Give back the full listing, character for character, with no pictures.
──────────────────────────────
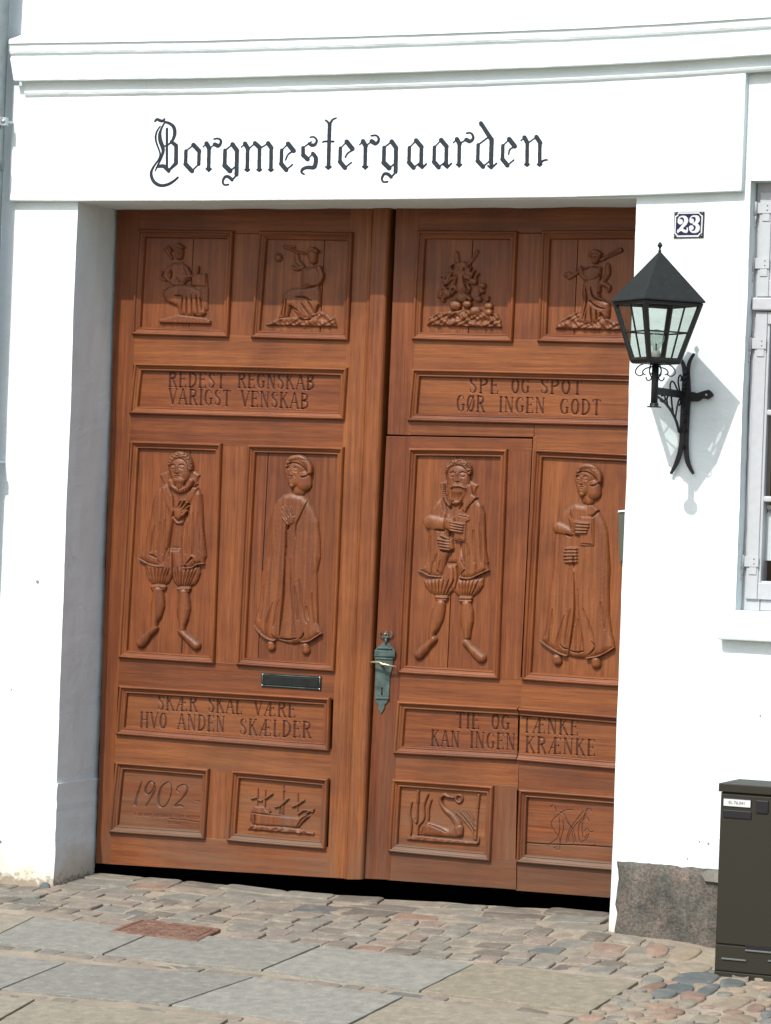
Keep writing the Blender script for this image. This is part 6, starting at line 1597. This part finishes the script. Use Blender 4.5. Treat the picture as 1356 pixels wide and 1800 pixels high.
while y > -.95 and cnt < 296:
    big = course < 3; d = .128 if big else .118 + RS.uniform(-.006, .006)
    xlo = XL + .02 if y > -.03 else -2.2; xhi = XR - .02 if y > -.03 else 2.0
    x = xlo - (RS.uniform(0, .12) if y <= -.03 else 0)
    while x < xhi and cnt < 296:
        w = RS.uniform(.19, .30) if big else RS.uniform(.095, .148)
        if x + w > xhi + .05 and y > -.03: w = xhi - x
        if w < .06: break
        cxm = x + w / 2; cym = y - d / 2
        if cym - d * .5 > edge_y(cxm) - .018 and not blocked(cxm, cym):
            # leave out stones far outside the picture
            if -2.0 < cxm < 1.75:
                sett(cxm, cym, w - .010, d - .010, -.005 + RS.uniform(-.001, .002)); cnt += 1
        x += w
    y -= d; course += 1
# iron cover
cv = thing('iron_cover', 'small rusty iron cover set in the paving before the left gate leaf', 'manhole cover', tuple(G(290, 1637)))
def cover_mesh():
    def ring(p, k): 
        cx = sum(q[0] for q in p) / 4; cy = sum(q[1] for q in p) / 4; return [(cx + (x - cx) * k, cy + (y - cy) * k) for x, y in p]
    R_ = [(1.0, -.02), (1., .003), (.97, .006), (.88, .006), (.87, .001), (.85, .001), (.84, .005)]
    V = []; Fc = []
    for kk, z in R_:
        for x, yy in sub_edges(ring(covp, kk), 4, .0008, RS): V.append((x, yy, gz(yy) + z))
    n = 16
    for r in range(len(R_) - 1):
        for i in range(n): Fc.append((r * n + i, r * n + (i + 1) % n, (r + 1) * n + (i + 1) % n, (r + 1) * n + i))
    Fc.append(tuple((len(R_) - 1) * n + i for i in range(n)))
    o = mesh_obj('plate', V, Fc, RUST, cv); recalc(o)
    A, B, C_, D_ = ring(covp, .80)
    lg = []
    for i in range(7):
        for j in range(5):
            u, v = (i + .5) / 7, (j + .5) / 5; x = (A[0] * (1 - u) + B[0] * u) * (1 - v) + (D_[0] * (1 - u) + C_[0] * u) * v; yy = (A[1] * (1 - u) + B[1] * u) * (1 - v) + (D_[1] * (1 - u) + C_[1] * u) * v
            lg.append(box_data(x - .016, x + .016, yy - .012, yy + .012, gz(yy) + .003, gz(yy) + .0062))
    joined('tread_studs', lg, RUST, cv, False)
cover_mesh()
# pebbles and odd stones in mortar at the right
def pebble(px_, py_, wpx, hpx, mat=PEB, rot=0., hgt=.010):
    c = G(px_, py_); a = G(px_ + wpx / 2, py_); b = G(px_, py_ - hpx / 2)
    rx = max(.012, math.hypot(a[0] - c[0], a[1] - c[1])); ry = max(.012, min(.11, math.hypot(b[0] - c[0], b[1] - c[1])))
    return pebble_w(c[0], c[1], rx, ry, mat, rot, hgt)
def pebble_w(cx, cy, rx, ry, mat=PEB, rot=0., hgt=.010):
    n = 12; V = []; Fc = []; ph = RS.uniform(0, 6); e = RS.uniform(.05, .14)
    cr, sr = math.cos(rot), math.sin(rot)
    for k_, z in ((1.0, -.022), (.99, -hgt * .9), (.90, -hgt * .2), (.68, hgt * .35), (.36, hgt * .62)):
        for i in range(n):
            a = 2 * math.pi * i / n; r = 1 + e * math.sin(2 * a + ph) + e * .6 * math.sin(3 * a + ph * 2); sq = 1 / (abs(math.cos(a)) ** 2.6 + abs(math.sin(a)) ** 2.6) ** (1 / 2.6)
            x = rx * k_ * r * sq * math.cos(a); yy = ry * k_ * r * sq * math.sin(a); X = cx + x * cr - yy * sr; Y = cy + x * sr + yy * cr
            V.append((X, Y, gz(Y) + z))
    for r in range(4):
        for i in range(n): Fc.append((r * n + i, r * n + (i + 1) % n, (r + 1) * n + (i + 1) % n, (r + 1) * n + i))
    Fc.append(tuple(4 * n + i for i in range(n)))
    return mesh_obj('pebble', V, Fc, mat, GR, smooth=True)
known = [(1195, 1736, 52, 15, PEBD), (1246, 1738, 28, 24, PEBD), (1287, 1727, 48, 14, PEBD), (1218, 1751, 48, 19, PEBR), (1167, 1744, 42, 16, PEBD), (1224, 1718, 80, 22, PEBD), (1150, 1733, 36, 15, PEBR), (1128, 1751, 44, 15, PEB), (1126, 1740, 20, 9, PEB),
         (1285, 1762, 60, 26, PEB), (1330, 1770, 30, 14, PEBR), (1349, 1781, 22, 12, PEBD), (1345, 1748, 26, 14, PEB), (1343, 1763, 28, 10, PEB), (1207, 1763, 32, 12, PEB), (1160, 1767, 50, 8, PEB), (1187, 1776, 36, 7, PEBR), (1116, 1783, 32, 12, PEB), (1075, 1770, 40, 9, PEB), (1118, 1771, 34, 6, PEB), (1175, 1712, 40, 16, PEB), (1148, 1720, 34, 14, PEB),
         (1155, 1674, 42, 16, PEB), (1205, 1680, 42, 20, PEB), (1216, 1701, 62, 20, PEB), (1140, 1690, 50, 14, PEB), (1300, 1790, 60, 16, PEB), (1240, 1790, 50, 12, PEB)]
kpos = []
for x, yy, w, hh, m in known:
    pebble(x, yy, w, hh, m, RS.uniform(-.25, .25), .004); c = G(x, yy); a = G(x + w / 2, yy); kpos.append((c[0], c[1], math.hypot(a[0] - c[0], a[1] - c[1])))
zone = gq((1128, 1728), (1200, 1700), (1500, 1735), (1500, 1900), (960, 1850), (1040, 1782))
xs_ = [p[0] for p in zone]; ys_ = [p[1] for p in zone]; npb = 0
for _ in range(6000):
    x = RS.uniform(min(xs_), max(xs_)); yy = RS.uniform(min(ys_), max(ys_)); rx = RS.uniform(.022, .052)
    if not inside((x, yy), zone): continue
    if any((x - a) ** 2 + ((yy - b) * 1.1) ** 2 < (r + rx + .009) ** 2 for a, b, r in kpos): continue
    pebble_w(x, yy, rx, rx * RS.uniform(.6, .95), PEB if RS.random() > .07 else RS.choice((PEBD, PEBR)), RS.uniform(-.5, .5), RS.uniform(-.004, .004)); kpos.append((x, yy, rx)); npb += 1
    if npb > 235: break
# a small stone lying at the left corner of the gateway
c = G(75, 1561); w_ = pebble_w(c[0], c[1] + .02, .030, .022, PEBD, .2, .03)
def rise(x, y):
    a = min(max((x - .05) / 1.15, 0), 1); b = min(max((y + .42) / .45, 0), 1); c = 1 - min(max((x - 1.35) / .5, 0), 1)
    return .032 * a * b * b * (3 - 2 * b) * c
for o in [GR] + [q for q in GR.children if q.name.startswith(('sett', 'pebble'))]:
    for v in o.data.vertices: v.co.z += rise(v.co.x, v.co.y)
for o in bpy.data.objects:
    if '_org' in o: del o['_org']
──────────────────────────────
> Response to the exercise:
Keep writing the Blender script for this image. This is part 6, starting at line 1597. This part finishes the script. Use Blender 4.5. Treat the picture as 1356 pixels wide and 1800 pixels high.
while y > -.95 and cnt < 296:
    big = course < 3; d = .128 if big else .118 + RS.uniform(-.006, .006)
    xlo = XL + .02 if y > -.03 else -2.2; xhi = XR - .02 if y > -.03 else 2.0
    x = xlo - (RS.uniform(0, .12) if y <= -.03 else 0)
    while x < xhi and cnt < 296:
        w = RS.uniform(.19, .30) if big else RS.uniform(.095, .148)
        if x + w > xhi + .05 and y > -.03: w = xhi - x
        if w < .06: break
        cxm = x + w / 2; cym = y - d / 2
        if cym - d * .5 > edge_y(cxm) - .018 and not blocked(cxm, cym):
            # leave out stones far outside the picture
            if -2.0 < cxm < 1.75:
                sett(cxm, cym, w - .010, d - .010, -.005 + RS.uniform(-.001, .002)); cnt += 1
        x += w
    y -= d; course += 1
# iron cover
cv = thing('iron_cover', 'small rusty iron cover set in the paving before the left gate leaf', 'manhole cover', tuple(G(290, 1637)))
def cover_mesh():
    def ring(p, k): 
        cx = sum(q[0] for q in p) / 4; cy = sum(q[1] for q in p) / 4; return [(cx + (x - cx) * k, cy + (y - cy) * k) for x, y in p]
    R_ = [(1.0, -.02), (1., .003), (.97, .006), (.88, .006), (.87, .001), (.85, .001), (.84, .005)]
    V = []; Fc = []
    for kk, z in R_:
        for x, yy in sub_edges(ring(covp, kk), 4, .0008, RS): V.append((x, yy, gz(yy) + z))
    n = 16
    for r in range(len(R_) - 1):
        for i in range(n): Fc.append((r * n + i, r * n + (i + 1) % n, (r + 1) * n + (i + 1) % n, (r + 1) * n + i))
    Fc.append(tuple((len(R_) - 1) * n + i for i in range(n)))
    o = mesh_obj('plate', V, Fc, RUST, cv); recalc(o)
    A, B, C_, D_ = ring(covp, .80)
    lg = []
    for i in range(7):
        for j in range(5):
            u, v = (i + .5) / 7, (j + .5) / 5; x = (A[0] * (1 - u) + B[0] * u) * (1 - v) + (D_[0] * (1 - u) + C_[0] * u) * v; yy = (A[1] * (1 - u) + B[1] * u) * (1 - v) + (D_[1] * (1 - u) + C_[1] * u) * v
            lg.append(box_data(x - .016, x + .016, yy - .012, yy + .012, gz(yy) + .003, gz(yy) + .0062))
    joined('tread_studs', lg, RUST, cv, False)
cover_mesh()
# pebbles and odd stones in mortar at the right
def pebble(px_, py_, wpx, hpx, mat=PEB, rot=0., hgt=.010):
    c = G(px_, py_); a = G(px_ + wpx / 2, py_); b = G(px_, py_ - hpx / 2)
    rx = max(.012, math.hypot(a[0] - c[0], a[1] - c[1])); ry = max(.012, min(.11, math.hypot(b[0] - c[0], b[1] - c[1])))
    return pebble_w(c[0], c[1], rx, ry, mat, rot, hgt)
def pebble_w(cx, cy, rx, ry, mat=PEB, rot=0., hgt=.010):
    n = 12; V = []; Fc = []; ph = RS.uniform(0, 6); e = RS.uniform(.05, .14)
    cr, sr = math.cos(rot), math.sin(rot)
    for k_, z in ((1.0, -.022), (.99, -hgt * .9), (.90, -hgt * .2), (.68, hgt * .35), (.36, hgt * .62)):
        for i in range(n):
            a = 2 * math.pi * i / n; r = 1 + e * math.sin(2 * a + ph) + e * .6 * math.sin(3 * a + ph * 2); sq = 1 / (abs(math.cos(a)) ** 2.6 + abs(math.sin(a)) ** 2.6) ** (1 / 2.6)
            x = rx * k_ * r * sq * math.cos(a); yy = ry * k_ * r * sq * math.sin(a); X = cx + x * cr - yy * sr; Y = cy + x * sr + yy * cr
            V.append((X, Y, gz(Y) + z))
    for r in range(4):
        for i in range(n): Fc.append((r * n + i, r * n + (i + 1) % n, (r + 1) * n + (i + 1) % n, (r + 1) * n + i))
    Fc.append(tuple(4 * n + i for i in range(n)))
    return mesh_obj('pebble', V, Fc, mat, GR, smooth=True)
known = [(1195, 1736, 52, 15, PEBD), (1246, 1738, 28, 24, PEBD), (1287, 1727, 48, 14, PEBD), (1218, 1751, 48, 19, PEBR), (1167, 1744, 42, 16, PEBD), (1224, 1718, 80, 22, PEBD), (1150, 1733, 36, 15, PEBR), (1128, 1751, 44, 15, PEB), (1126, 1740, 20, 9, PEB),
         (1285, 1762, 60, 26, PEB), (1330, 1770, 30, 14, PEBR), (1349, 1781, 22, 12, PEBD), (1345, 1748, 26, 14, PEB), (1343, 1763, 28, 10, PEB), (1207, 1763, 32, 12, PEB), (1160, 1767, 50, 8, PEB), (1187, 1776, 36, 7, PEBR), (1116, 1783, 32, 12, PEB), (1075, 1770, 40, 9, PEB), (1118, 1771, 34, 6, PEB), (1175, 1712, 40, 16, PEB), (1148, 1720, 34, 14, PEB),
         (1155, 1674, 42, 16, PEB), (1205, 1680, 42, 20, PEB), (1216, 1701, 62, 20, PEB), (1140, 1690, 50, 14, PEB), (1300, 1790, 60, 16, PEB), (1240, 1790, 50, 12, PEB)]
kpos = []
for x, yy, w, hh, m in known:
    pebble(x, yy, w, hh, m, RS.uniform(-.25, .25), .004); c = G(x, yy); a = G(x + w / 2, yy); kpos.append((c[0], c[1], math.hypot(a[0] - c[0], a[1] - c[1])))
zone = gq((1128, 1728), (1200, 1700), (1500, 1735), (1500, 1900), (960, 1850), (1040, 1782))
xs_ = [p[0] for p in zone]; ys_ = [p[1] for p in zone]; npb = 0
for _ in range(6000):
    x = RS.uniform(min(xs_), max(xs_)); yy = RS.uniform(min(ys_), max(ys_)); rx = RS.uniform(.022, .052)
    if not inside((x, yy), zone): continue
    if any((x - a) ** 2 + ((yy - b) * 1.1) ** 2 < (r + rx + .009) ** 2 for a, b, r in kpos): continue
    pebble_w(x, yy, rx, rx * RS.uniform(.6, .95), PEB if RS.random() > .07 else RS.choice((PEBD, PEBR)), RS.uniform(-.5, .5), RS.uniform(-.004, .004)); kpos.append((x, yy, rx)); npb += 1
    if npb > 235: break
# a small stone lying at the left corner of the gateway
c = G(75, 1561); w_ = pebble_w(c[0], c[1] + .02, .030, .022, PEBD, .2, .03)
def rise(x, y):
    a = min(max((x - .05) / 1.15, 0), 1); b = min(max((y + .42) / .45, 0), 1); c = 1 - min(max((x - 1.35) / .5, 0), 1)
    return .032 * a * b * b * (3 - 2 * b) * c
for o in [GR] + [q for q in GR.children if q.name.startswith(('sett', 'pebble'))]:
    for v in o.data.vertices: v.co.z += rise(v.co.x, v.co.y)
for o in bpy.data.objects:
    if '_org' in o: del o['_org']